5 Por favor, explique Se Beber, Não Case e Sobre Meninos e Lobos. Como Hot Tub Time Machine virou A Ressaca?
Não consigo explicar Se Beber, Não Case, perdão. Agora, por mais que A Ressaca não seja a solução mais fantástica, venhamos e convenhamos, A Máquina do Tempo na Banheira tem potencial zero de venda. E não, eu não estou dizendo aqui que as distribuidoras acertam sempre, porque na verdade, existem cagadas aos montes acontecendo, é claro. Mas é preciso tentar compreender esse fator mercadológico antes de apenas criticar a “não tradução literal”. Por exemplo, vocês podem ter odiado, mas eu achei Uma Família do Bagulho uma tirada divertidíssima, e que vende muito mais a ideia do que Nós Somos os Millers. Agora, a respeito de Sobre Meninos e Lobos, vamos esquecer o fato de que traduzir Mystic River ao pé da letra seria surreal. Então a escolha foi usar o título do livro no qual o filme é baseado. Perfeito!

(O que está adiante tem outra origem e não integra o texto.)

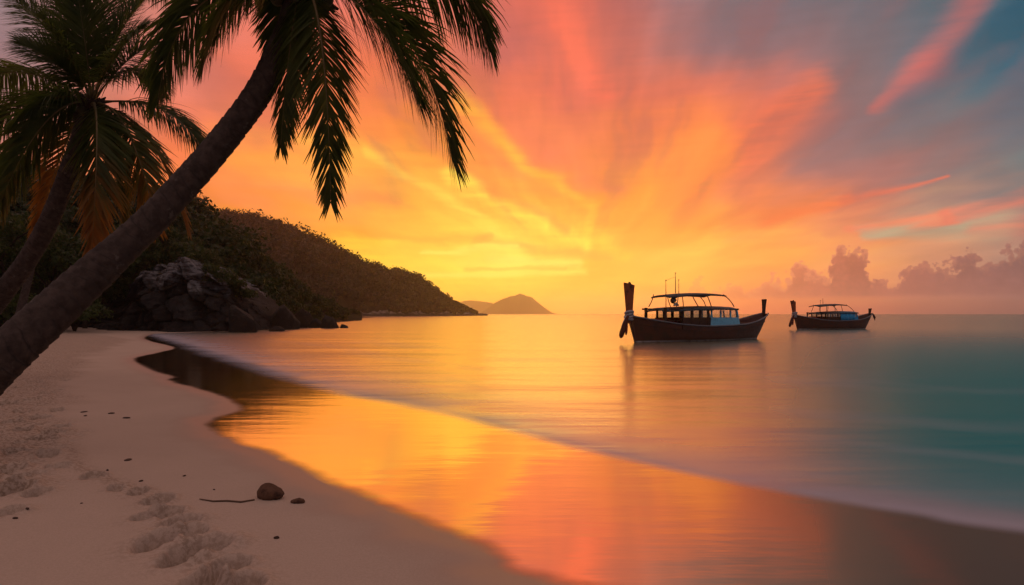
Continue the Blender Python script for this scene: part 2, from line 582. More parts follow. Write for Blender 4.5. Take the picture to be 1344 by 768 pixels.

Mas é bom que se explique que esta é uma regra que nem todo mundo segue. Justamente pensando no aspecto mercadológico, existem distribuidoras que optam por não usar o título do livro se ele for pequeno, nichado ou pouco conhecido no Brasil. O mesmo vale para HQs, séries de TV e etc. É uma posição discutível mas que, se você levar em consideração que um filme é um produto, faz muito sentido. Acreditem, a decisão é BEM mais complicada do que se imagina. Vou dar um exemplo recente, que andou causando muita polêmica nas redes sociais: o nome do novo filme do Seth McFarlane, A Million Ways To Die in The West, que aqui no Brasil virou Um Milhão de Maneiras de Pegar na Pistola. Agora, sem querer parecer do contra e sem entrar no mérito se o título ficou bom ou não, veja: eu JAMAIS aprovaria a tradução literal, Milhões de Maneiras de Morrer no Oeste. Não tem qualquer apelo no mercado nacional, que – não se esqueça – é formado por 98% de pessoas que simplesmente não sabem quem diabos é o Seth McFarlane e, portanto, jamais veriam neste nome uma motivação para ver o longa. Filmes são para um público mais amplo do que especialistas em cinema, nerds e afins. E o título, pra vender este espírito de comédia, precisa ser mais engraçadinho mesmo. E, mais uma vez repito, não estou dizendo que gosto do título. Ou mesmo que concordo. Mas isso é marketing, meus velhos. E antes que alguém diga o contrário: sim, funciona. Eu estive neste mercado por cinco anos e vi inúmeros casos. Sad, but true.